> _Exercise_:
State the number of lines where "recreates" appears. Add nothing else.

[Start of Input rows]

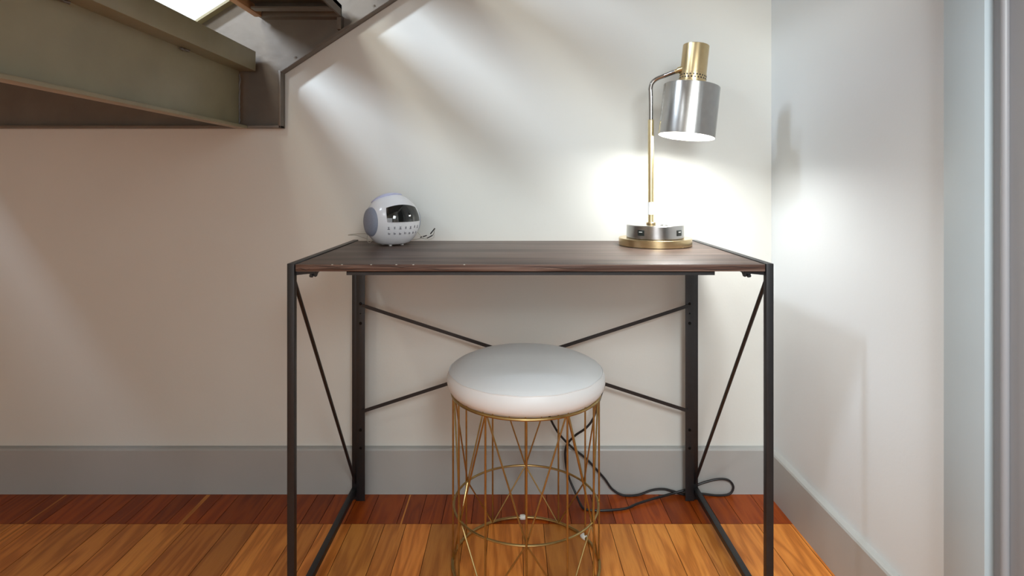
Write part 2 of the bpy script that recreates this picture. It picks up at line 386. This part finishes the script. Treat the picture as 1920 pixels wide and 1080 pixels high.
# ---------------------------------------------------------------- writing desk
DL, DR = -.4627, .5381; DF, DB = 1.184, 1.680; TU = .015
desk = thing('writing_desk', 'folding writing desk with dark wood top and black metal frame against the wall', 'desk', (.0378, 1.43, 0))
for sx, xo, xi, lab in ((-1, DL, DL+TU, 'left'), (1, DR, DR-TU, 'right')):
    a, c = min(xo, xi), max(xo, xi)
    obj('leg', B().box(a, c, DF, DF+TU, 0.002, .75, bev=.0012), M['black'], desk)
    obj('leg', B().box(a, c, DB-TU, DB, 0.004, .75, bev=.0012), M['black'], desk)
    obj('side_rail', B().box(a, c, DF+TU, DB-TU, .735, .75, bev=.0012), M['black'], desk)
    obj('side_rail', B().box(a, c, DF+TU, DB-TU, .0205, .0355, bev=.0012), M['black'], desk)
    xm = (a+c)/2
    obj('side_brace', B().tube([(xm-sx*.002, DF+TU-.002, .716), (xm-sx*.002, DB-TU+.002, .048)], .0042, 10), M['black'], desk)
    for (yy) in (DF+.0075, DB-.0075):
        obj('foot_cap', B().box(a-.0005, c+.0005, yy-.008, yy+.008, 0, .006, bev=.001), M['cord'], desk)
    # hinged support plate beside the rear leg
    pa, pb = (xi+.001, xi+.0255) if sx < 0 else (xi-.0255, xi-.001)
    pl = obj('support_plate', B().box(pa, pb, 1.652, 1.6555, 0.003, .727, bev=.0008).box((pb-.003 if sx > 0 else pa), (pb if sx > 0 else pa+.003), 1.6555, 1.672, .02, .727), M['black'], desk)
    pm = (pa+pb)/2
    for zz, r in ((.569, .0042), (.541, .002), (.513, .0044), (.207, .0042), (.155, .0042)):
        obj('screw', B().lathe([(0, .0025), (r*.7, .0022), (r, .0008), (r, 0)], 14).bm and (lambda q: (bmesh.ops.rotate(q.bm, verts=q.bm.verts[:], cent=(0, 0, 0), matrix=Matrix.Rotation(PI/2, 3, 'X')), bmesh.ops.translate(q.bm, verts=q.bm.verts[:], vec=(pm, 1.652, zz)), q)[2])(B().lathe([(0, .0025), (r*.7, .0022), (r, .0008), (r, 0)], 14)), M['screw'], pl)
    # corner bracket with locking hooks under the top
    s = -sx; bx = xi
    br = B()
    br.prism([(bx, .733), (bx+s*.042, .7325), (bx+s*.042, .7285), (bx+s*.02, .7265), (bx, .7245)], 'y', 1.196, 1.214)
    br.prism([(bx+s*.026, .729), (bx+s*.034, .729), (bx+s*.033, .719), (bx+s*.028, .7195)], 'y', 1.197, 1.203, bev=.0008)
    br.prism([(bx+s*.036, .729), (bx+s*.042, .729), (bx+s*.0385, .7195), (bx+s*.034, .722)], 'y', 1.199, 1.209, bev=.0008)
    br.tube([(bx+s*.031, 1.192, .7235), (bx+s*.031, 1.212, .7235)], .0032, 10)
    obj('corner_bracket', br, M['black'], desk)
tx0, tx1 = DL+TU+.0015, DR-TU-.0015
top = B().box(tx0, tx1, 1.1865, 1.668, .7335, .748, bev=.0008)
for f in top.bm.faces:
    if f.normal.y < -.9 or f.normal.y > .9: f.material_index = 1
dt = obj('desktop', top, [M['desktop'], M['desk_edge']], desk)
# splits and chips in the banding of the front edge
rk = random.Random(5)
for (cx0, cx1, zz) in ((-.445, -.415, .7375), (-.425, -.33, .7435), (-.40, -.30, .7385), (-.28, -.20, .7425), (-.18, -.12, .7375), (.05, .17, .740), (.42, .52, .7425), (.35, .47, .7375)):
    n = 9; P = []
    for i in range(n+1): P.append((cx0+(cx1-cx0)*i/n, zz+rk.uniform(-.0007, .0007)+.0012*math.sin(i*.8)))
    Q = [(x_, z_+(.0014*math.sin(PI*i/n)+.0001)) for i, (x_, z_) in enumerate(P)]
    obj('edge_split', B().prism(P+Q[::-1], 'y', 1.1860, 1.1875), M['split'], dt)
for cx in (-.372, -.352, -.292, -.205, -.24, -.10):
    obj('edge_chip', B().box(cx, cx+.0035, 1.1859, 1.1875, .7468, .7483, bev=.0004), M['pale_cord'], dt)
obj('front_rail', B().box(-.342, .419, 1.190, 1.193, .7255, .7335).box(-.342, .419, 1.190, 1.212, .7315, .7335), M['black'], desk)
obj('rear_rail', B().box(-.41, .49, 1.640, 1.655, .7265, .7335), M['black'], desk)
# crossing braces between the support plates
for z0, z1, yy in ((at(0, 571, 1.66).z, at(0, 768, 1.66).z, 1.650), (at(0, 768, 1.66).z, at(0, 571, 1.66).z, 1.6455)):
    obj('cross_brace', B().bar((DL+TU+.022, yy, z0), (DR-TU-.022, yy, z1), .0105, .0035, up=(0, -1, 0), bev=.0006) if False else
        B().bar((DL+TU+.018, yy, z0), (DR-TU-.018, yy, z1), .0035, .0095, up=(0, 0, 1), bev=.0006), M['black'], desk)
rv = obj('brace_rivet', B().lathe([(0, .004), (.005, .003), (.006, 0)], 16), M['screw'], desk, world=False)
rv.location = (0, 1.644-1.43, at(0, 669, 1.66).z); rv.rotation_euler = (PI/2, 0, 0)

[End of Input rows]
[Start of Input rows]

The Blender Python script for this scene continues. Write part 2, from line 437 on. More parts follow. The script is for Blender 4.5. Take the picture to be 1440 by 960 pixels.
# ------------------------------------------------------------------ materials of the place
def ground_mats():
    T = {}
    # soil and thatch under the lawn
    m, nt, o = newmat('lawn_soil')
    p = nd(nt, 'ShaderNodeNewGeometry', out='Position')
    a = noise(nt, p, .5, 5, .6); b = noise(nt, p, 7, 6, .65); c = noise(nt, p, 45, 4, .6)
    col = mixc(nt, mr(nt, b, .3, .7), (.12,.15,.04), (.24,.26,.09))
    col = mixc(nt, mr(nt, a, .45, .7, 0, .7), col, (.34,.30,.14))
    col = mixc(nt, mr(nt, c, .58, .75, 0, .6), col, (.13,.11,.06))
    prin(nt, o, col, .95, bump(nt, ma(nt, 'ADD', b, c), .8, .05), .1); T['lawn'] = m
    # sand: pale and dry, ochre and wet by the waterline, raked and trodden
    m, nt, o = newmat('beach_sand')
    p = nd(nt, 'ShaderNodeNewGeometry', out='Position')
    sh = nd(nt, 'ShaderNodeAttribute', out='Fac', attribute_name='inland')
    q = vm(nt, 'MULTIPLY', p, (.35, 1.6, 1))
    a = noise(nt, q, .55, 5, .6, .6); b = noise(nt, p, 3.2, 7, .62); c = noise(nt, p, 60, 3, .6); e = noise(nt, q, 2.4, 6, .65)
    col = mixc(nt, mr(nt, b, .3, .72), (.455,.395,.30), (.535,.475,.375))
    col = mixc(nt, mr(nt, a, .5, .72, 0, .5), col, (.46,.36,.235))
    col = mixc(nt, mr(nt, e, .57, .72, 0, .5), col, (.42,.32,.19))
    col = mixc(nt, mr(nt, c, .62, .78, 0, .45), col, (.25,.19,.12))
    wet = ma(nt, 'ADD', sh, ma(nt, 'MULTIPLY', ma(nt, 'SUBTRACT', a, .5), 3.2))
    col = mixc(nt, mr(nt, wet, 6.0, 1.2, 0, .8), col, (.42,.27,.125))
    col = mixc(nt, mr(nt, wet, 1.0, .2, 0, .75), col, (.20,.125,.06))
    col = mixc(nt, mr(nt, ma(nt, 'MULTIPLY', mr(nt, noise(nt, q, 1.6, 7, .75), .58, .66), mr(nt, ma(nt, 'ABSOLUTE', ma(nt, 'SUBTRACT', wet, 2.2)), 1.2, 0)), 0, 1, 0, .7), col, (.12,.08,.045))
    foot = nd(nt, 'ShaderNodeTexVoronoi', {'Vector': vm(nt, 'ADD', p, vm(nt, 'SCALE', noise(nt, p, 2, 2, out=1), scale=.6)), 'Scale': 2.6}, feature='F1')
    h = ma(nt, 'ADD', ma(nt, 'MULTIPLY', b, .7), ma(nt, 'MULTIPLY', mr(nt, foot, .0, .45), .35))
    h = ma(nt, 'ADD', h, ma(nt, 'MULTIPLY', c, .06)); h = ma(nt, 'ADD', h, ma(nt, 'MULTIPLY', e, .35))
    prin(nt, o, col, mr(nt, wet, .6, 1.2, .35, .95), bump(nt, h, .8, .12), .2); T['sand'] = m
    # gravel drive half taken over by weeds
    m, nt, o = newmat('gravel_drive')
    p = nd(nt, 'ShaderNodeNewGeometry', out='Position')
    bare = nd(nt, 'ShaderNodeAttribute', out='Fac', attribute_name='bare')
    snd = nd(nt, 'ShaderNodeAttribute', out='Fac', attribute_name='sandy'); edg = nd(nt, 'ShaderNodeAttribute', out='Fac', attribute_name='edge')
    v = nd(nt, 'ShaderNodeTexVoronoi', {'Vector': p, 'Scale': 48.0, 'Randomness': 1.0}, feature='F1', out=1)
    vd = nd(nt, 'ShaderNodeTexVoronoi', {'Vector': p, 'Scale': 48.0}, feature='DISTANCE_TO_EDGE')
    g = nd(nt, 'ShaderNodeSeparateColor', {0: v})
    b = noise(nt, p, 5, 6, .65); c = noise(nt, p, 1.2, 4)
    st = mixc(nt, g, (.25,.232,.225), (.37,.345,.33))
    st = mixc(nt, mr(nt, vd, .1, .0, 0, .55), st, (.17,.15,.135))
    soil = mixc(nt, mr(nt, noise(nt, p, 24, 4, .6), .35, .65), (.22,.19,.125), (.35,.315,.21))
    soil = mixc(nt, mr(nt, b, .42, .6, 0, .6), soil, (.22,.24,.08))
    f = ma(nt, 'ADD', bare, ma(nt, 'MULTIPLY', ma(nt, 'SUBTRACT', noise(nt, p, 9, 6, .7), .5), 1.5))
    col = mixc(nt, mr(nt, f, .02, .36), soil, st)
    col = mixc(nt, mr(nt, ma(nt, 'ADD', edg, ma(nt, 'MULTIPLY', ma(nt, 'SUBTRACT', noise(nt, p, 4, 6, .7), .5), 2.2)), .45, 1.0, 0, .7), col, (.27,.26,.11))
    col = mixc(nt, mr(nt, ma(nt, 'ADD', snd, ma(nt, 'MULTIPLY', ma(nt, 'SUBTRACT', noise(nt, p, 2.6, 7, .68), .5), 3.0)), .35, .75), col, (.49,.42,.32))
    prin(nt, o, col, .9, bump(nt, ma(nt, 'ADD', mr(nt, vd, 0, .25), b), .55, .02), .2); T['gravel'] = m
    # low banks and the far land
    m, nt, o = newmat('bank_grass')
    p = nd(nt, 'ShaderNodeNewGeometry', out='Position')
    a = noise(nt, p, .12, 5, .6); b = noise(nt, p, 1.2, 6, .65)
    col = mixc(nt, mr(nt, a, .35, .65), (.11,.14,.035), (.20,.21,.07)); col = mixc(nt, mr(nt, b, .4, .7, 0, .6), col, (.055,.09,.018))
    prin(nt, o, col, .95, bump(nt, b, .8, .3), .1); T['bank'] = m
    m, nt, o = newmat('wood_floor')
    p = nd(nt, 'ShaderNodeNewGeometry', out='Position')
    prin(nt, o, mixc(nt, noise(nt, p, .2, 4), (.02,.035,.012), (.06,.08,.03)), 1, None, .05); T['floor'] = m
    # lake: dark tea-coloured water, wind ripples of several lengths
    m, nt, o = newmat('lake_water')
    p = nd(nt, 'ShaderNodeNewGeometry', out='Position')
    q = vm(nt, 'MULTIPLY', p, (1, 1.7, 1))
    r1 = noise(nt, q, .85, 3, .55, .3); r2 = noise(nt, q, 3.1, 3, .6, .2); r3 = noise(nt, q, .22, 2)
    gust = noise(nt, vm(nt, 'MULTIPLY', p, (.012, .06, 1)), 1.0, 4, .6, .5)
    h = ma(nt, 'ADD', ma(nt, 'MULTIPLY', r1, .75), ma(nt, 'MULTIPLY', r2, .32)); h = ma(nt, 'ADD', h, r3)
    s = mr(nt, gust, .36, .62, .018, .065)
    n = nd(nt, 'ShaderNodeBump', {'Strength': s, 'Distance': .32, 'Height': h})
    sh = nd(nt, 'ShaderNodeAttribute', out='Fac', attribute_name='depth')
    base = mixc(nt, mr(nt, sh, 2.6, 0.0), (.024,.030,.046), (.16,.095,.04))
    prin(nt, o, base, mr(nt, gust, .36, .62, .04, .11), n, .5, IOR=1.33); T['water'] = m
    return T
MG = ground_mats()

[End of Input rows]
[Start of Input rows]

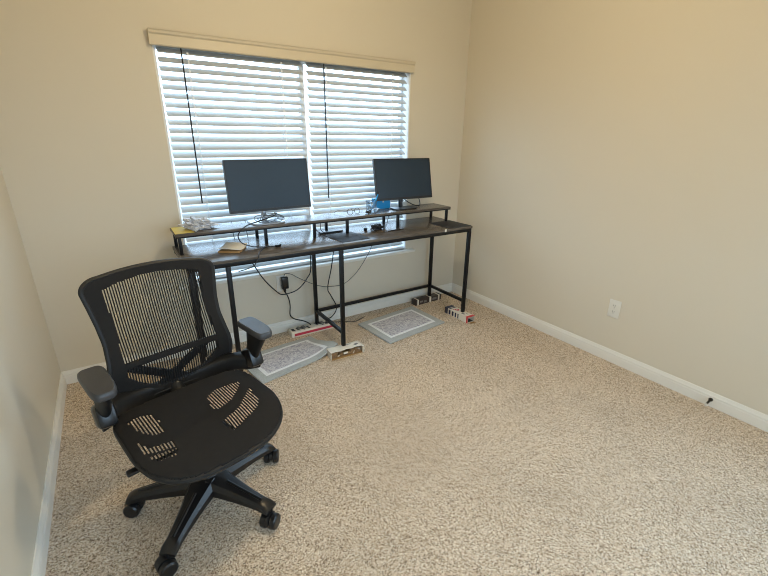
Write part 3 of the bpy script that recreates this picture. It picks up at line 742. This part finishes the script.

[End of Input rows]

> _Finished answer_:
2